Record courtesy of Clarence Johnson

There is vacuous foolishness about the stories the veterans never told their wives, about the girls they knew, and all the other war stories that accrued to the experience (as in "Mademoiselle from Armentieres"). But the foolishness rings hollow. The loss revealed in "What Has Become of 'Hinky Dinky Parlay Voo'" is real, and it becomes even more dire in a bleak morality drama titled "Don't Steal Daddy's Medal." A population of unemployed men accustomed to being under the discipline of arms will, by nature, turn to the arms to wrench a living away from a recalcitrant world. It should not surprise us, in retrospect, that burglary rose nearly 65% in the years following the war. Homicide did not increase, but robbery became the crime of choice, and it was a crime of simple desperation.

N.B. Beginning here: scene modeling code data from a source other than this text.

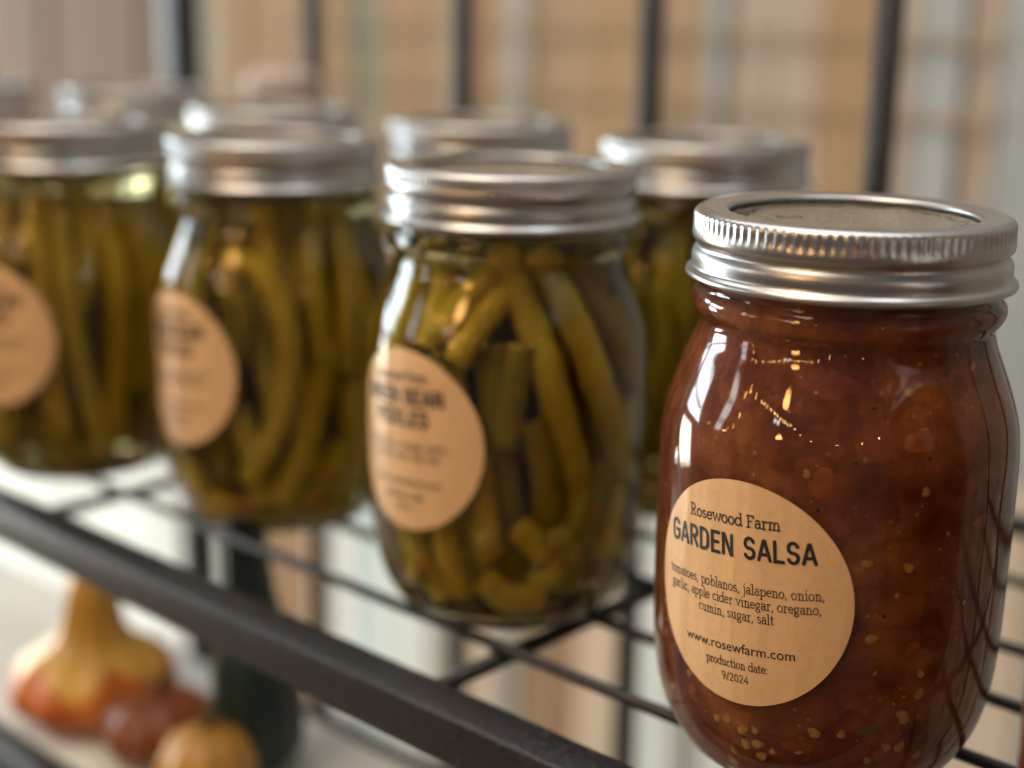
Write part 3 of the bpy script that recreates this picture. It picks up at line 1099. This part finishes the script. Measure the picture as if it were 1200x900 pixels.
for k, (a, b_, cu_, cl_) in enumerate(BOARDS):
    for (z0, z1, c) in ((LEDGE + 1, 2100, cu_), (-900, LEDGE - 1, cl_)):
        x, y, _ = tn((a + b_) / 2, WN + 10 + (k * 37 % 5))
        v, f = box(x, y, (z0 + z1) / 2, abs(b_ - a) - 2.4, 16, z1 - z0, TH, 1.2, 1)
        link('plank', mesh('plank', v, f, bmat(c), False), wall)
for zb in (153, 106):
    x, y, _ = tn(740, WN + 1)
    v, f = box(x, y, zb, 700, 3, 3.4, TH)
    link('batten', mesh('batten', v, f, bmat(TAN2), False), wall)
x, y, _ = tn(900, WN + 30)
flo = link('floor', mesh('floor', [(-3000, -1500, -900), (3500, -1500, -900), (3500, 3500, -900), (-3000, 3500, -900)], [(0, 1, 2, 3)], mat('dark_wood_floor', (0.16, 0.11, 0.07), 0.6), False), kind='structure')

# ------------------------------------------------------------------ windows and lamps of the shop, plus added overhead fill
J = Vector((0.07, 0.32, 0.09))


def shop_window(direction_deg, dist, el0, el1, width, radiance, color, cols, rows, bar=0.035):
    a = radians(direction_deg)
    d = Vector((cos(a), sin(a), 0))
    z0, z1 = J.z + dist * math.tan(radians(el0)), J.z + dist * math.tan(radians(el1))
    h = z1 - z0
    c = J + d * dist
    c.z = (z0 + z1) / 2
    area('daylight_window', c, Vector((J.x, J.y, c.z)), width, h, radiance, color)
    # white sash with glazing bars in front of the daylight
    rot = a + pi / 2
    parts = []
    q = c - d * 0.03
    k = 1000

    def piece(u, z, su, sz, dep=0.03):
        px, py = q.x + cos(rot) * u, q.y + sin(rot) * u
        parts.append(box(px * k, py * k, z * k, su * k, dep * k, sz * k, rot))
    for i in range(cols + 1):
        piece(-width / 2 + width * i / cols, c.z, bar * (2 if i in (0, cols) else 1), h + bar)
    for j in range(rows + 1):
        piece(0, z0 + h * j / rows, width + bar, bar * (2 if j in (0, rows) else 1), 0.02)
    link('window', mesh('window', *join(*parts), mat('sash_paint', (0.55, 0.55, 0.53), 0.5), False), kind='structure')


shop_window(142, 2.6, 0.5, 14, 1.6, 18.0, (0.80, 0.94, 1.0), 2, 2, 0.05)
shop_window(139, 2.6, -17, -1.5, 1.25, 17.0, (1.0, 0.97, 0.84), 2, 1, 0.05)
shop_window(178, 3.2, 4, 20, 0.34, 8.0, (0.95, 0.97, 0.95), 1, 3, 0.05)
shop_window(-62, 3.6, -4, -0.5, 0.22, 22.0, (0.92, 0.96, 1.0), 1, 1)
shop_window(-59, 3.4, 12, 15.5, 0.20, 26.0, (0.92, 0.96, 1.0), 1, 1)
shop_window(217, 3.4, 18.5, 21, 0.34, 20.0, (0.95, 0.97, 1.0), 2, 1)
# overhead area lights added out of view as fill, not fixtures of the shop
area('added_overhead_fill', Vector(tn(800, 470, 1500)) * MM, Vector(tn(800, 760, 0)) * MM, 2.4, 0.4, 4.6, (1.0, 0.98, 0.95))  # added to brighten the board wall
area('added_overhead_fill', J + Vector((-1.0, -0.45, 2.2)), J, 1.3, 1.3, 8.0, (1.0, 0.84, 0.64))  # added warm fill for the label, too high to mirror in the glass

wm = bpy.data.materials.new('warm_bulb')
wm.use_nodes = True
wb = pb(wm)
wb.inputs['Base Color'].default_value = (0, 0, 0, 1)
wb.inputs['Emission Color'].default_value = (1.0, 0.52, 0.15, 1)
wb.inputs['Emission Strength'].default_value = 34
for k, (el, az, dist) in enumerate(((27, 222, 1.7), (13, 222, 1.9))):
    a = radians(az)
    p = Vector((J.x + cos(a) * dist, J.y + sin(a) * dist, J.z + dist * math.tan(radians(el)))) * 1000
    pl_ = thing('pendant_lamp', ['warm round pendant shade hanging near behind the viewer', 'lower warm round pendant shade hanging farther behind the viewer'][k], 'lamp', tuple(p), 'pendant lamps')
    link('lamp_shade', mesh('lamp_shade', *lathe(smooth_profile([(16, -50), (52, -44), (80, -24), (86, 0), (78, 24), (46, 44), (16, 52)], 4), 32), wm), pl_)
    link('lamp_cord', mesh('lamp_cord', *tube([(0, 0, 48), (0, 0, 1200)], 3, 6), M['coat']), pl_)
sl_ = thing('string_lights', 'string of small warm bulbs seen only as dots mirrored in the jars', 'string lights', (0, 0, 0))
wm2 = wm.copy()
wm2.name = 'fairy_bulb'
wm2.node_tree.nodes['Principled BSDF'].inputs['Emission Strength'].default_value = 80
bulb_me = mesh('fairy_bulb', *blob(11, 11, 11, 3, 12, 8), wm2)
cord = []
for k, (az, el) in enumerate([(183, 6), (186.5, 9), (188, 13.8), (186.5, 20), (190, 22), (197, 22.5), (203, 22.9), (205.5, 23.2), (208, 23), (211.5, 22.8), (214.5, 22.4), (217, 22), (219.5, 21.8), (222, 21.5),
                              (224.3, 21.3), (227, 21), (229.4, 21), (232.7, 20.3), (237.4, 18.4), (246, 16), (258, 14), (272, 15), (284, 17), (296, 19), (300, 17), (304, 20), (309, 16), (315, 13), (322, 12)]):
    a = radians(az)
    p = Vector((cos(a) * 1.5, sin(a) * 1.5, 1.5 * math.tan(radians(el)))) + J
    cord.append(p * 1000)
    link('bulb', bulb_me, sl_, tuple(p * 1000 - Vector((0, 0, 13))))
link('lamp_cord', mesh('lamp_cord', *tube(cord, 2, 6), M['coat']), sl_)
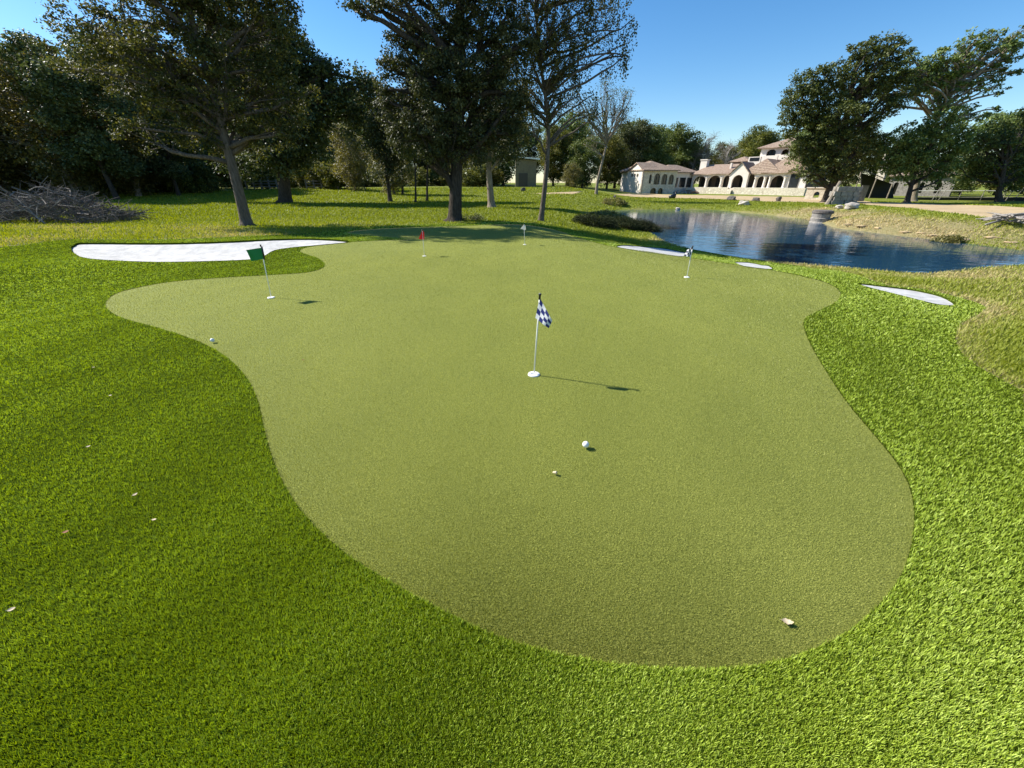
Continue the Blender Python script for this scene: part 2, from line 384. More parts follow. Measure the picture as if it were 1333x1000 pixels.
area = (b[:, 0]-a[:, 0])*(c[:, 1]-a[:, 1])-(b[:, 1]-a[:, 1])*(c[:, 0]-a[:, 0])
T[area < 0] = T[area < 0][:, ::-1]; T = T[np.abs(area) > 1e-9]
ctr = V2[T].mean(axis=1)
ing = inside(GREEN, ctr[:, 0], ctr[:, 1]); inf = inside(FRINGE, ctr[:, 0], ctr[:, 1])
inb = [inside(q, ctr[:, 0], ctr[:, 1]) for q in BUNK]; ind = [inside(q, ctr[:, 0], ctr[:, 1]) for q in DIRT]
anyb = np.any(inb, axis=0)
HV = Hg(V2[:, 0], V2[:, 1])
def dryness(x, y):
    x = np.asarray(x); y = np.asarray(y)
    d = dist(POND, x, y); fb = sstep(24, 34, y+0.25*x)
    v = 0.8*fb*np.exp(-((d-1.5)/2.8)**2)*sstep(0.5, 0.8, x/np.maximum(y, 1))+0.25*fb*np.exp(-(d/1.2)**2)
    v += 0.40*(1-fb)*sstep(5, 9, x)*(1-sstep(22, 30, y))                   # dry lawn right of the turf
    df = dist(FRINGE, x, y); v += 0.45*np.exp(-(df/0.28)**2)*sstep(3.0, 4.5, x)*(1-sstep(7.5, 9, y))
    v += 0.30*(1-sstep(-9, -4, x))*(1-sstep(17, 24, y))                    # yellowish strip behind the bunker
    v -= 0.35*sstep(0.35, 0.1, x/np.maximum(y, 1))*sstep(22, 30, y)
    return v
def sheet(name, mask, mat, zoff=None, dry=False, parent=None):
    t = T[mask]; u, inv = np.unique(t, return_inverse=True)
    x, y = V2[u, 0], V2[u, 1]; z = HV[u].copy()
    if zoff is not None: z += zoff(x, y)
    me = np_mesh(name, np.stack([x, y, z], 1), inv.reshape(-1, 3), 3, True)
    if dry:
        at = me.attributes.new("dry", 'FLOAT', 'POINT'); at.data.foreach_set("value", dryness(x, y).astype(np.float32))
    return link_mesh(name, me, mat, parent)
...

In this song, we are invited to envision the tableau of a child, alone at home, encountering a strange man with "a mask over both of his eyes." Of course it is a girl, a seemingly cheap effort to increase the sentimentality of the already lugubriously sentimental effort, and she follows the man closely to watch him take a medal from the wall as part of his booty. She cries out:

Don't steal Daddy's medal
He won it for bravery
It was found by his side
Before he died
And sent to my mother and me.
Take the doll that Santy Claus sent me
I beg on bended knee.
But don't steal Daddy's medal,
The medal he won overseas.

In a fantastic moment, the thief recants, reforms, and receives the child's blessing. "After she pleaded," we are told, "He said, 'Little one / You've made me realize / What a wonderful thing your Daddy had done, / It brings tears of shame to my eyes.'" But it is not the child's pleas or a patriotic quibble with robbing a veteran that shames the thief. "For I was in France," he relates, "And was brave like your Dad / But now I'm a coward that's true." It is a cowardice of deprivation, as the numbers would suggest, and he goes on "I'll try to reform / For I'm really not bad.' / The child said 'I'm sorry / That I said to you /(refrain)." The child has redeemed a fallen crusader with her forgiveness and the dream lives on—in a perfect, fantasy, dream world. In the real world, the medal ends up in the pawn shop. But the ideas are a sort of last-ditch effort to regain the equilibrium of the war years by recalling the fantasy they all lived in.